--- Information provided ---

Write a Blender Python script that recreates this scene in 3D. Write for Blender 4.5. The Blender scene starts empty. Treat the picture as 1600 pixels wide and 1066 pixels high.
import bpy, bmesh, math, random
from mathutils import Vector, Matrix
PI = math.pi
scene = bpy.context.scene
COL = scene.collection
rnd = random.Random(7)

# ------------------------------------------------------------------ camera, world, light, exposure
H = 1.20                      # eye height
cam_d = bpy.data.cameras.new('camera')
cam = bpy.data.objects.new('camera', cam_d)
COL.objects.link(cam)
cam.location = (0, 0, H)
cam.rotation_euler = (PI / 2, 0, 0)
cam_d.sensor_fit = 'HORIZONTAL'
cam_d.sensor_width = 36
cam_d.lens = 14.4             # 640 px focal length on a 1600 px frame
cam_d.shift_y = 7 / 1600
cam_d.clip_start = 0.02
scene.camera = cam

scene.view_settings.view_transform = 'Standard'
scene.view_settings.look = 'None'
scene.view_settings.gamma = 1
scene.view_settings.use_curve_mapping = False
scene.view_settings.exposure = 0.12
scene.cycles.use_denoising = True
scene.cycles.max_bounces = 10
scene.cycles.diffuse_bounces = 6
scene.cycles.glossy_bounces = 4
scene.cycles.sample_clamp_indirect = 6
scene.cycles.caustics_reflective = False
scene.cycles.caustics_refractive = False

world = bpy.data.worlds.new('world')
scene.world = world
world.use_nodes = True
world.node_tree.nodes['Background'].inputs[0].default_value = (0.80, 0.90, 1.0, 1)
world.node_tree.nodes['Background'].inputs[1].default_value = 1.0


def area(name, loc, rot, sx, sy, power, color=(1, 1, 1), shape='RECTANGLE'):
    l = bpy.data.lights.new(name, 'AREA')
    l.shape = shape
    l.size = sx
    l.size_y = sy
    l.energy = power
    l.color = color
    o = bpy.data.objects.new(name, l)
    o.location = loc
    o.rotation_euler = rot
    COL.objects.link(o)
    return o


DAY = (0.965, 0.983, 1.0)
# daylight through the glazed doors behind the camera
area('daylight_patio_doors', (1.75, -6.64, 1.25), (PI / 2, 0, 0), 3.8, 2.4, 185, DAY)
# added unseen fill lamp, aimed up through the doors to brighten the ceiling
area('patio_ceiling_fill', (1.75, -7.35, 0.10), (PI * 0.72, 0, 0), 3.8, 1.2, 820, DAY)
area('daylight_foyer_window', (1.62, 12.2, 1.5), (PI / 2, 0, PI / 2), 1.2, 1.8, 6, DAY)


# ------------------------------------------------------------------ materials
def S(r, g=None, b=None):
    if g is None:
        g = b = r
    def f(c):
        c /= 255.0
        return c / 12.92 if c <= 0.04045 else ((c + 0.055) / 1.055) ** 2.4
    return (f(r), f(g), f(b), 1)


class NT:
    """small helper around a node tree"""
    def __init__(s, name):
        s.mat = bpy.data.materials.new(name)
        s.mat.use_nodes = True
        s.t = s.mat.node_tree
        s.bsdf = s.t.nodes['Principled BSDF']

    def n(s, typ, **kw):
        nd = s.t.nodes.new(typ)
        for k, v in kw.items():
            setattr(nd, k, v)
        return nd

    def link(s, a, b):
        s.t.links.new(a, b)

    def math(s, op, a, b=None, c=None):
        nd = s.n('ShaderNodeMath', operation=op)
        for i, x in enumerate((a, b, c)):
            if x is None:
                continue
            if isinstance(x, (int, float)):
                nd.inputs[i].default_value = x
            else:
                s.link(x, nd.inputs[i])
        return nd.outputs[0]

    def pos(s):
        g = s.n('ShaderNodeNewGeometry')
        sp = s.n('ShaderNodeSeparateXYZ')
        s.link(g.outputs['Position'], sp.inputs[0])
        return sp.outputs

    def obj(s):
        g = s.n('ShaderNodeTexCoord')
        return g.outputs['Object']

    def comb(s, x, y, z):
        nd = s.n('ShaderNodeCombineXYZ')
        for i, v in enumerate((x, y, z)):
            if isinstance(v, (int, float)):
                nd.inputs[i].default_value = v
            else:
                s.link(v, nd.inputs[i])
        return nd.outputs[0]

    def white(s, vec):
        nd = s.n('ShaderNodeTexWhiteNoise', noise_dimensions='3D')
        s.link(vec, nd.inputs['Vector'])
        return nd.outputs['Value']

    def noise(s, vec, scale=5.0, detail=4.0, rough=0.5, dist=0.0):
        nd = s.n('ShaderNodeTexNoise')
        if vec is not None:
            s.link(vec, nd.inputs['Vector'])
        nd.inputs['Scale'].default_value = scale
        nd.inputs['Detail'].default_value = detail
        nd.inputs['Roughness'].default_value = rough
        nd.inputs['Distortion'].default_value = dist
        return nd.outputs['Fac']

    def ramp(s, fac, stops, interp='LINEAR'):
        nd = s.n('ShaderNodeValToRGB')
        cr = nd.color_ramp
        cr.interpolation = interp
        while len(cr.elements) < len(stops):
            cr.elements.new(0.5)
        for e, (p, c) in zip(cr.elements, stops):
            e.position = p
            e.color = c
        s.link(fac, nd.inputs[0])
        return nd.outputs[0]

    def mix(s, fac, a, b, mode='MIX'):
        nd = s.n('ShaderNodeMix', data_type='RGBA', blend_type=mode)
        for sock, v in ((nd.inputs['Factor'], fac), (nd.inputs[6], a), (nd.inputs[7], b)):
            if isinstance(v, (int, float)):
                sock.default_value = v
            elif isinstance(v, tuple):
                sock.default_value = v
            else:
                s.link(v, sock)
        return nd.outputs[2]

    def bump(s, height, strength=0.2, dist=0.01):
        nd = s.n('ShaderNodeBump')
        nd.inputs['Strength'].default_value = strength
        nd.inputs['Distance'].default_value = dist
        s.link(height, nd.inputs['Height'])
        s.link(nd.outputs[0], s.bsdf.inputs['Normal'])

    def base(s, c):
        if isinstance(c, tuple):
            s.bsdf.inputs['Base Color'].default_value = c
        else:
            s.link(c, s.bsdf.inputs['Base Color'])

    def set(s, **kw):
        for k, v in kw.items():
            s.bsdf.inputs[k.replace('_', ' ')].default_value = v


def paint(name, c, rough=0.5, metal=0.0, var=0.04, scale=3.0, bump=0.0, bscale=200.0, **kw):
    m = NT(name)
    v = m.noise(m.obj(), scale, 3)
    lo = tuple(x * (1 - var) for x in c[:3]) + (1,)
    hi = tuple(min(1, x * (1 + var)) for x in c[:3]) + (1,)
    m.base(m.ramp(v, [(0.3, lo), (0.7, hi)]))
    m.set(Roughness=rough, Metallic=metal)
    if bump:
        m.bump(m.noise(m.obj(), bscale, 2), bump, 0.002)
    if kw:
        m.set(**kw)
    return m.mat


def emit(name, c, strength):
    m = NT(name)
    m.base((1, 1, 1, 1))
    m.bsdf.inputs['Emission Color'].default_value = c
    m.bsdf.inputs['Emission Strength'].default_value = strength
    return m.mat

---

* What to do: Every line of the data above should be copied exactly.

* Task response:
Write a Blender Python script that recreates this scene in 3D. Write for Blender 4.5. The Blender scene starts empty. Treat the picture as 1600 pixels wide and 1066 pixels high.
import bpy, bmesh, math, random
from mathutils import Vector, Matrix
PI = math.pi
scene = bpy.context.scene
COL = scene.collection
rnd = random.Random(7)

# ------------------------------------------------------------------ camera, world, light, exposure
H = 1.20                      # eye height
cam_d = bpy.data.cameras.new('camera')
cam = bpy.data.objects.new('camera', cam_d)
COL.objects.link(cam)
cam.location = (0, 0, H)
cam.rotation_euler = (PI / 2, 0, 0)
cam_d.sensor_fit = 'HORIZONTAL'
cam_d.sensor_width = 36
cam_d.lens = 14.4             # 640 px focal length on a 1600 px frame
cam_d.shift_y = 7 / 1600
cam_d.clip_start = 0.02
scene.camera = cam

scene.view_settings.view_transform = 'Standard'
scene.view_settings.look = 'None'
scene.view_settings.gamma = 1
scene.view_settings.use_curve_mapping = False
scene.view_settings.exposure = 0.12
scene.cycles.use_denoising = True
scene.cycles.max_bounces = 10
scene.cycles.diffuse_bounces = 6
scene.cycles.glossy_bounces = 4
scene.cycles.sample_clamp_indirect = 6
scene.cycles.caustics_reflective = False
scene.cycles.caustics_refractive = False

world = bpy.data.worlds.new('world')
scene.world = world
world.use_nodes = True
world.node_tree.nodes['Background'].inputs[0].default_value = (0.80, 0.90, 1.0, 1)
world.node_tree.nodes['Background'].inputs[1].default_value = 1.0


def area(name, loc, rot, sx, sy, power, color=(1, 1, 1), shape='RECTANGLE'):
    l = bpy.data.lights.new(name, 'AREA')
    l.shape = shape
    l.size = sx
    l.size_y = sy
    l.energy = power
    l.color = color
    o = bpy.data.objects.new(name, l)
    o.location = loc
    o.rotation_euler = rot
    COL.objects.link(o)
    return o


DAY = (0.965, 0.983, 1.0)
# daylight through the glazed doors behind the camera
area('daylight_patio_doors', (1.75, -6.64, 1.25), (PI / 2, 0, 0), 3.8, 2.4, 185, DAY)
# added unseen fill lamp, aimed up through the doors to brighten the ceiling
area('patio_ceiling_fill', (1.75, -7.35, 0.10), (PI * 0.72, 0, 0), 3.8, 1.2, 820, DAY)
area('daylight_foyer_window', (1.62, 12.2, 1.5), (PI / 2, 0, PI / 2), 1.2, 1.8, 6, DAY)


# ------------------------------------------------------------------ materials
def S(r, g=None, b=None):
    if g is None:
        g = b = r
    def f(c):
        c /= 255.0
        return c / 12.92 if c <= 0.04045 else ((c + 0.055) / 1.055) ** 2.4
    return (f(r), f(g), f(b), 1)


class NT:
    """small helper around a node tree"""
    def __init__(s, name):
        s.mat = bpy.data.materials.new(name)
        s.mat.use_nodes = True
        s.t = s.mat.node_tree
        s.bsdf = s.t.nodes['Principled BSDF']

    def n(s, typ, **kw):
        nd = s.t.nodes.new(typ)
        for k, v in kw.items():
            setattr(nd, k, v)
        return nd

    def link(s, a, b):
        s.t.links.new(a, b)

    def math(s, op, a, b=None, c=None):
        nd = s.n('ShaderNodeMath', operation=op)
        for i, x in enumerate((a, b, c)):
            if x is None:
                continue
            if isinstance(x, (int, float)):
                nd.inputs[i].default_value = x
            else:
                s.link(x, nd.inputs[i])
        return nd.outputs[0]

    def pos(s):
        g = s.n('ShaderNodeNewGeometry')
        sp = s.n('ShaderNodeSeparateXYZ')
        s.link(g.outputs['Position'], sp.inputs[0])
        return sp.outputs

    def obj(s):
        g = s.n('ShaderNodeTexCoord')
        return g.outputs['Object']

    def comb(s, x, y, z):
        nd = s.n('ShaderNodeCombineXYZ')
        for i, v in enumerate((x, y, z)):
            if isinstance(v, (int, float)):
                nd.inputs[i].default_value = v
            else:
                s.link(v, nd.inputs[i])
        return nd.outputs[0]

    def white(s, vec):
        nd = s.n('ShaderNodeTexWhiteNoise', noise_dimensions='3D')
        s.link(vec, nd.inputs['Vector'])
        return nd.outputs['Value']

    def noise(s, vec, scale=5.0, detail=4.0, rough=0.5, dist=0.0):
        nd = s.n('ShaderNodeTexNoise')
        if vec is not None:
            s.link(vec, nd.inputs['Vector'])
        nd.inputs['Scale'].default_value = scale
        nd.inputs['Detail'].default_value = detail
        nd.inputs['Roughness'].default_value = rough
        nd.inputs['Distortion'].default_value = dist
        return nd.outputs['Fac']

    def ramp(s, fac, stops, interp='LINEAR'):
        nd = s.n('ShaderNodeValToRGB')
        cr = nd.color_ramp
        cr.interpolation = interp
        while len(cr.elements) < len(stops):
            cr.elements.new(0.5)
        for e, (p, c) in zip(cr.elements, stops):
            e.position = p
            e.color = c
        s.link(fac, nd.inputs[0])
        return nd.outputs[0]

    def mix(s, fac, a, b, mode='MIX'):
        nd = s.n('ShaderNodeMix', data_type='RGBA', blend_type=mode)
        for sock, v in ((nd.inputs['Factor'], fac), (nd.inputs[6], a), (nd.inputs[7], b)):
            if isinstance(v, (int, float)):
                sock.default_value = v
            elif isinstance(v, tuple):
                sock.default_value = v
            else:
                s.link(v, sock)
        return nd.outputs[2]

    def bump(s, height, strength=0.2, dist=0.01):
        nd = s.n('ShaderNodeBump')
        nd.inputs['Strength'].default_value = strength
        nd.inputs['Distance'].default_value = dist
        s.link(height, nd.inputs['Height'])
        s.link(nd.outputs[0], s.bsdf.inputs['Normal'])

    def base(s, c):
        if isinstance(c, tuple):
            s.bsdf.inputs['Base Color'].default_value = c
        else:
            s.link(c, s.bsdf.inputs['Base Color'])

    def set(s, **kw):
        for k, v in kw.items():
            s.bsdf.inputs[k.replace('_', ' ')].default_value = v


def paint(name, c, rough=0.5, metal=0.0, var=0.04, scale=3.0, bump=0.0, bscale=200.0, **kw):
    m = NT(name)
    v = m.noise(m.obj(), scale, 3)
    lo = tuple(x * (1 - var) for x in c[:3]) + (1,)
    hi = tuple(min(1, x * (1 + var)) for x in c[:3]) + (1,)
    m.base(m.ramp(v, [(0.3, lo), (0.7, hi)]))
    m.set(Roughness=rough, Metallic=metal)
    if bump:
        m.bump(m.noise(m.obj(), bscale, 2), bump, 0.002)
    if kw:
        m.set(**kw)
    return m.mat


def emit(name, c, strength):
    m = NT(name)
    m.base((1, 1, 1, 1))
    m.bsdf.inputs['Emission Color'].default_value = c
    m.bsdf.inputs['Emission Strength'].default_value = strength
    return m.mat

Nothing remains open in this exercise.